EAST Kilbride-based Burn Stewart Distillers has achieved better than expected profits as moves to take its whisky portfolio upmarket paid off.

The South African owned company said it delivered a strong performance in the year to 30 June, recording a £9.1m pre-tax profit on sales of £73.2m.

In the accounts for the period director Fraser Thornton said the profit for the year was ahead of expectations and the group was well placed for growth.

Highlighting Burn Stewart’s success in export markets, Mr Thornton said the company was well placed for growth.

The firm appears to be following the kind of premiumisation strategy that other whisky makers have adopted to cash in on the emergence of a new class of affluent consumers in market such as Asia.
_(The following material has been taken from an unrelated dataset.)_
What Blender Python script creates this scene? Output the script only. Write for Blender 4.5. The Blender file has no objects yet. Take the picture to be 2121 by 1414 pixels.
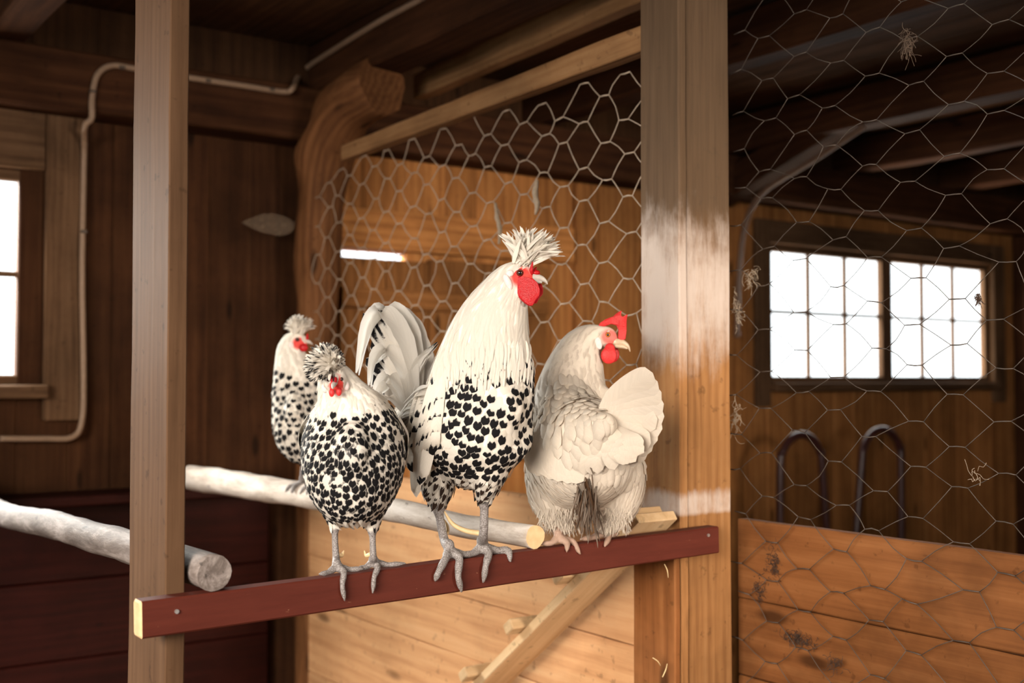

This involves selling limited edition bottlings and using packaging designed to mark products out as special.

Mr Thornton wrote: “Despite the overall industry decline in blended Scotch whisky exports, the group’s blended portfolio achieved positive volume and revenue growth.”

He noted the flagship Scottish Leader blend did well in both South Africa and Taiwan supported by upgraded packaging.

Sales of Black Bottle grew helped by increased marketing and a reworked blend profile closer to the nineteenth century original.

The company recorded double growth in revenues from sales of its Deanston and Bunnahabhain single malts.

Mr Thornton said it increased profit margins on malt sales substantially, helped by selling limited edition bottlings in selected countries, which he did not name.

Burn Stewart was acquired by South African drinks giant Distell for £150 million in April 2013. Mr Thornton said the integration of Burn Stewart into the group is going well.

Burn Stewart changed its year end to June in 2014.

The value of Scotch whisky exports fell by three per cent in the first six months of last year, to £1.7bn. Exports fell by seven per cent annually in 2014 following a decade of record-breaking growth

The crack down on extravagance in China has hit sales in the country.